> _TASK GOAL_
Print the entries below exactly as they appear, from the first line up to and including the line with "R = math.radians". Do not print any pictures.

★ ★ ★ ★ ★ ★ ★

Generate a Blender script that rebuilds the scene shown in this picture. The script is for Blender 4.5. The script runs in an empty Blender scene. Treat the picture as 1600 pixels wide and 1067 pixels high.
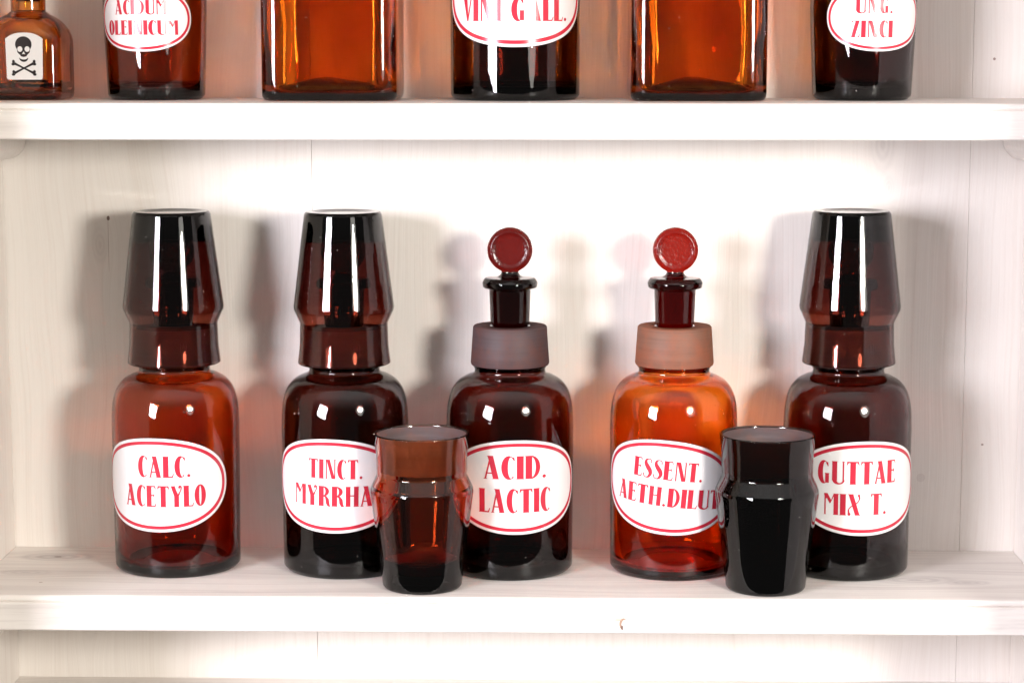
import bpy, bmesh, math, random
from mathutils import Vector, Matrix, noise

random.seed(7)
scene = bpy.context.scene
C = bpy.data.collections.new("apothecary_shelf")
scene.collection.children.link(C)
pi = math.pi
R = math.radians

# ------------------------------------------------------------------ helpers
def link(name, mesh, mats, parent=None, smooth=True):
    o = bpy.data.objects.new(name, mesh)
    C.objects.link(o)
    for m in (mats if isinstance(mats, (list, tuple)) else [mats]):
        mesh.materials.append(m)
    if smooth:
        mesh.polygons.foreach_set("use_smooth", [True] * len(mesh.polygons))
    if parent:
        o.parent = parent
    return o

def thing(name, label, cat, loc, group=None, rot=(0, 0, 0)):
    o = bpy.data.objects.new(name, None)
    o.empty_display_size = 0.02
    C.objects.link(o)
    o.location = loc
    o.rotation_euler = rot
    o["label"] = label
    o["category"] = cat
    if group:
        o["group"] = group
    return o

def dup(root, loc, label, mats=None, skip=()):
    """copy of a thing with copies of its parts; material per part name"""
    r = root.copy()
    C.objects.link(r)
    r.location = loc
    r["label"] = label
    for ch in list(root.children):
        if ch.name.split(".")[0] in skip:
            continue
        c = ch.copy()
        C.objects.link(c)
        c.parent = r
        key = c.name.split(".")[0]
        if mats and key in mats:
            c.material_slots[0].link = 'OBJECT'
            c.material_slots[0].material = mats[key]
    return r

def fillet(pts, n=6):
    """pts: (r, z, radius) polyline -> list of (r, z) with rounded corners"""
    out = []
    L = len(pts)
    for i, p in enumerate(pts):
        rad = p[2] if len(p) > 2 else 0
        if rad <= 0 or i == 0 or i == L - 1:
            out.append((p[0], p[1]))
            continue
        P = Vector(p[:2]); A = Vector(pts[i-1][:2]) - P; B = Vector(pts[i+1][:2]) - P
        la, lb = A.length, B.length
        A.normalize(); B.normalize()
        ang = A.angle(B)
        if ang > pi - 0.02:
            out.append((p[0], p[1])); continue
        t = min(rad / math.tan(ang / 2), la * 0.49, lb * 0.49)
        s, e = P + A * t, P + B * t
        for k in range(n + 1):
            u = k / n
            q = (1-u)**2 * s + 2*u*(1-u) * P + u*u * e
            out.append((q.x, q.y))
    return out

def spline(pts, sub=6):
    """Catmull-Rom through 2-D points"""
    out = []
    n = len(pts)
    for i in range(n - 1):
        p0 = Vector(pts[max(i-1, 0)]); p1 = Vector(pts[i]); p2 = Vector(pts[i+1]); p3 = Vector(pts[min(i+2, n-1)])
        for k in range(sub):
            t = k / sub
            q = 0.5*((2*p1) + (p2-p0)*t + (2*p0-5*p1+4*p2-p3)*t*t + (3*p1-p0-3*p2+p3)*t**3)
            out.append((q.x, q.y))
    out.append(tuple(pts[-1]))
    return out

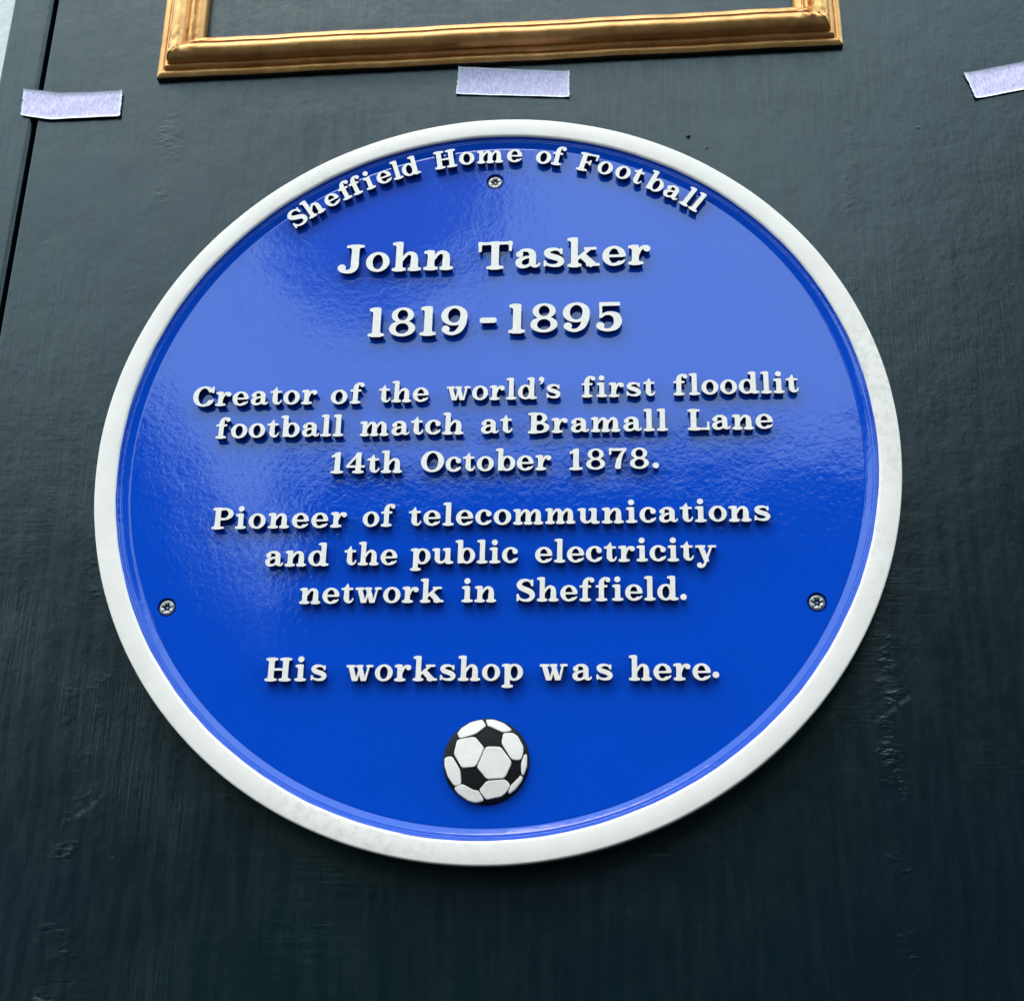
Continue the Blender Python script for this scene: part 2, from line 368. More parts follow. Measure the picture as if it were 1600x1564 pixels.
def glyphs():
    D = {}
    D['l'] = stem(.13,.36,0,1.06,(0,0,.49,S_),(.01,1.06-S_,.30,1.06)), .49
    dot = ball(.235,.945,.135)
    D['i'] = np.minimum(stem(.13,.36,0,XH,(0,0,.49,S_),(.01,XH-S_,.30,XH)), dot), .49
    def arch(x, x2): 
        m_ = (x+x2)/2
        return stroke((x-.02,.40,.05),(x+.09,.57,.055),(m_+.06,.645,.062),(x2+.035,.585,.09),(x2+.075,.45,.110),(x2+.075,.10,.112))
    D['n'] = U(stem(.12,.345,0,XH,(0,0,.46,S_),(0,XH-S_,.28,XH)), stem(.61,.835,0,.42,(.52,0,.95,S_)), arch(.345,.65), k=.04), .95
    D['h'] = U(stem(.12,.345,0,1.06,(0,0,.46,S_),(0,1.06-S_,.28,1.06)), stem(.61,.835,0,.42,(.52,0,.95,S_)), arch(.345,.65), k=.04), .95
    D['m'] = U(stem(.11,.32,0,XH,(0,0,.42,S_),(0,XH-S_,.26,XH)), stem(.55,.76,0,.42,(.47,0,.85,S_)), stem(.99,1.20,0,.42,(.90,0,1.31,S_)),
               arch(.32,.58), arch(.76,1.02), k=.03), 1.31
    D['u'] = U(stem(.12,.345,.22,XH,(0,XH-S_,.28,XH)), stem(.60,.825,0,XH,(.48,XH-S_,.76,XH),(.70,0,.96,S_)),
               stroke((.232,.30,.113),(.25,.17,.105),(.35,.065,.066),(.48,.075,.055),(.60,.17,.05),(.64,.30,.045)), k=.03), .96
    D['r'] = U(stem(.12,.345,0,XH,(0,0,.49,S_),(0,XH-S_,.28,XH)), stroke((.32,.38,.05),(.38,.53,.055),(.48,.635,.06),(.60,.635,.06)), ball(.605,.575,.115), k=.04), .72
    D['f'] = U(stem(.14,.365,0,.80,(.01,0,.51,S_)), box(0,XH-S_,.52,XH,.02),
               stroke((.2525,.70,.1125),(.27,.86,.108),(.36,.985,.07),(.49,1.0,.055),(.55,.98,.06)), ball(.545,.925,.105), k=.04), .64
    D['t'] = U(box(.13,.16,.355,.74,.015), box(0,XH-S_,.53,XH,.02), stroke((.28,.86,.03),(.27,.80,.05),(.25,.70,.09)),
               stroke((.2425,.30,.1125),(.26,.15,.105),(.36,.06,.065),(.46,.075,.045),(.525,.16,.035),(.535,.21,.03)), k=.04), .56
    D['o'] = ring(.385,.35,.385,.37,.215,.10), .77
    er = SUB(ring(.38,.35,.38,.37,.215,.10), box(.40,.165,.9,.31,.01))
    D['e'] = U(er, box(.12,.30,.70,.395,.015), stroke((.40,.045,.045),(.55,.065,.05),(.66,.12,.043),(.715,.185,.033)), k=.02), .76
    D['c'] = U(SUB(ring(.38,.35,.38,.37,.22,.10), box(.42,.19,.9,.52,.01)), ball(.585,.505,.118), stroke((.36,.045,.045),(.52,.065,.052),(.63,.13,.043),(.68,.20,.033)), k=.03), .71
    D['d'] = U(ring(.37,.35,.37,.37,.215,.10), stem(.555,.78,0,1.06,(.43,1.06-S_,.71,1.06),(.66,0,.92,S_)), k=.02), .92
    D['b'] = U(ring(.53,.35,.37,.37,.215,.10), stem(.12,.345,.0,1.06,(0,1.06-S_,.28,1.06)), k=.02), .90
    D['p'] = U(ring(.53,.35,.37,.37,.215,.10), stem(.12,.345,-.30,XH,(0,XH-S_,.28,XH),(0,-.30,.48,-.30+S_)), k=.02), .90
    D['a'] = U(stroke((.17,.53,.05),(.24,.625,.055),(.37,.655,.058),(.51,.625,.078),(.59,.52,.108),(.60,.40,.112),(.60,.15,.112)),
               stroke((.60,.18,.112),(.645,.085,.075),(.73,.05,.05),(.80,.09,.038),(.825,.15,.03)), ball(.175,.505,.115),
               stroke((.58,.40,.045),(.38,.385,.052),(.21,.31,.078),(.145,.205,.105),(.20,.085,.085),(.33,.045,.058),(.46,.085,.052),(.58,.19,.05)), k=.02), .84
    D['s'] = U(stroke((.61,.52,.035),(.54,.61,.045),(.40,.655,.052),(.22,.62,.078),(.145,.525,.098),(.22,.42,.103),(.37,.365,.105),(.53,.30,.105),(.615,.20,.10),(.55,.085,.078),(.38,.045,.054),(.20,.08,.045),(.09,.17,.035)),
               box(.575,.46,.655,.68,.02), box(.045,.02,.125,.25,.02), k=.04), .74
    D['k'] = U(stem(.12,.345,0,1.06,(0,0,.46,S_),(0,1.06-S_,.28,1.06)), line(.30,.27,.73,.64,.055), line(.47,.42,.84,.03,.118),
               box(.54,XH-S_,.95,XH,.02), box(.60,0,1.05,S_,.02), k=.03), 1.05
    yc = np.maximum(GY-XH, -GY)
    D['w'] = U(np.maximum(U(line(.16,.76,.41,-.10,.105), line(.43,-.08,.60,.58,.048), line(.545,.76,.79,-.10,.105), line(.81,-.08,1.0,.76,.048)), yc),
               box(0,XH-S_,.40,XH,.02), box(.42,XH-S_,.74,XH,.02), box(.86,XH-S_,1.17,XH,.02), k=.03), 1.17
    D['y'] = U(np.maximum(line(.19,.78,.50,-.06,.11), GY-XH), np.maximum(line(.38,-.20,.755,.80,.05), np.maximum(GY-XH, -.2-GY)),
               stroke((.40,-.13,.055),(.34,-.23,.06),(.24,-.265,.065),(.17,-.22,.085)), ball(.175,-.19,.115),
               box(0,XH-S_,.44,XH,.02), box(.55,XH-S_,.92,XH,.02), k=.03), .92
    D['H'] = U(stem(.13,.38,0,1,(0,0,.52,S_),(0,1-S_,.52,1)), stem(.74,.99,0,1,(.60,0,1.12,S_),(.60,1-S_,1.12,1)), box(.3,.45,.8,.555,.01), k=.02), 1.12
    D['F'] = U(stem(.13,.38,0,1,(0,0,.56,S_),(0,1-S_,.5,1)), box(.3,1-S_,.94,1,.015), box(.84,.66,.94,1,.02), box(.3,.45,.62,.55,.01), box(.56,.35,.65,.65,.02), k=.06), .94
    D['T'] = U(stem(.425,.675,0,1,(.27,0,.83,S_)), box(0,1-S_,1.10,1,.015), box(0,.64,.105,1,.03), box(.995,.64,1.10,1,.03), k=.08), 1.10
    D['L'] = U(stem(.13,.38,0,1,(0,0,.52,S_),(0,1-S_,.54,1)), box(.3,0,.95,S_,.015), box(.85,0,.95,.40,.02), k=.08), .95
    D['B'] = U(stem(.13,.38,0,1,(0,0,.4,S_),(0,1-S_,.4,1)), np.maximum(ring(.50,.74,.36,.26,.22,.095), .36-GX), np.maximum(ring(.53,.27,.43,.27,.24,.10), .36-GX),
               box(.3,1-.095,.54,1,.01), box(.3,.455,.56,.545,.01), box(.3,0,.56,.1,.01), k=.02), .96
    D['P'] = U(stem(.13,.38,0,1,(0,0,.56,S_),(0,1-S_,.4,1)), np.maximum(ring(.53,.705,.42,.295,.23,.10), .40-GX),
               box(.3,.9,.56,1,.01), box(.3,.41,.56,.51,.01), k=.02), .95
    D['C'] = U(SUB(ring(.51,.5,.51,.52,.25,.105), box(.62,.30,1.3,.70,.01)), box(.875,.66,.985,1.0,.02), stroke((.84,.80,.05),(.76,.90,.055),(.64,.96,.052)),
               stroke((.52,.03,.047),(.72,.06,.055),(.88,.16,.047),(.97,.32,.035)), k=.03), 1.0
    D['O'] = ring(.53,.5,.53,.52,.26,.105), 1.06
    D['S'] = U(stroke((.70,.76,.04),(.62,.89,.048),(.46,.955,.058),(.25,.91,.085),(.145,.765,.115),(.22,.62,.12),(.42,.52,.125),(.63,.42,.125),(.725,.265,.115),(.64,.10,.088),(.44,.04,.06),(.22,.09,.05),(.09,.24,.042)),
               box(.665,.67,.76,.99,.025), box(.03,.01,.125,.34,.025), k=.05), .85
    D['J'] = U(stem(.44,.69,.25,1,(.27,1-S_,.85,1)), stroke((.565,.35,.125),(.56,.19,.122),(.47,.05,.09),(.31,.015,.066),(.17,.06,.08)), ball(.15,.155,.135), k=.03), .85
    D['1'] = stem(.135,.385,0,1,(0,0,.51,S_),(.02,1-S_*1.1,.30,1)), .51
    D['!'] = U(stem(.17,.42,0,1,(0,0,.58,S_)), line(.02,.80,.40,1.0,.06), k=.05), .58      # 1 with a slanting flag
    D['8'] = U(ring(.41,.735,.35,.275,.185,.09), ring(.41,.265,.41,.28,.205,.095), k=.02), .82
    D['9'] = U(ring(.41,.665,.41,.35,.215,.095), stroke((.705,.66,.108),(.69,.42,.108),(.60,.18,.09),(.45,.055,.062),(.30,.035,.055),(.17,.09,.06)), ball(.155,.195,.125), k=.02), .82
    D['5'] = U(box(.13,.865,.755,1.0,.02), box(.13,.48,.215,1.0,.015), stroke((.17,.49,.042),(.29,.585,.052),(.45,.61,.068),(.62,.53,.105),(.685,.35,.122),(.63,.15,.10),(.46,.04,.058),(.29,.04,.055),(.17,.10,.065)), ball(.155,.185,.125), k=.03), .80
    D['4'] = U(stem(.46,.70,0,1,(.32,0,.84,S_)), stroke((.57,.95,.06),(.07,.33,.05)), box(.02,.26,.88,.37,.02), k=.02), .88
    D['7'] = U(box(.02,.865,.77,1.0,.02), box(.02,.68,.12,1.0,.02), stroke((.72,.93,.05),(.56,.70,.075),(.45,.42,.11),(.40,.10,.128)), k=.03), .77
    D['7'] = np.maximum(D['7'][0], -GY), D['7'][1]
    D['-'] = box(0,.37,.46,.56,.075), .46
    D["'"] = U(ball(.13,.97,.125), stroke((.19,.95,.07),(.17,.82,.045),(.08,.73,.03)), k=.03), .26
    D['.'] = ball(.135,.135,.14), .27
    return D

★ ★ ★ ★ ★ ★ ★

> _OUTPUT_
Generate a Blender script that rebuilds the scene shown in this picture. The script is for Blender 4.5. The script runs in an empty Blender scene. Treat the picture as 1600 pixels wide and 1067 pixels high.
import bpy, bmesh, math, random
from mathutils import Vector, Matrix, noise

random.seed(7)
scene = bpy.context.scene
C = bpy.data.collections.new("apothecary_shelf")
scene.collection.children.link(C)
pi = math.pi
R = math.radians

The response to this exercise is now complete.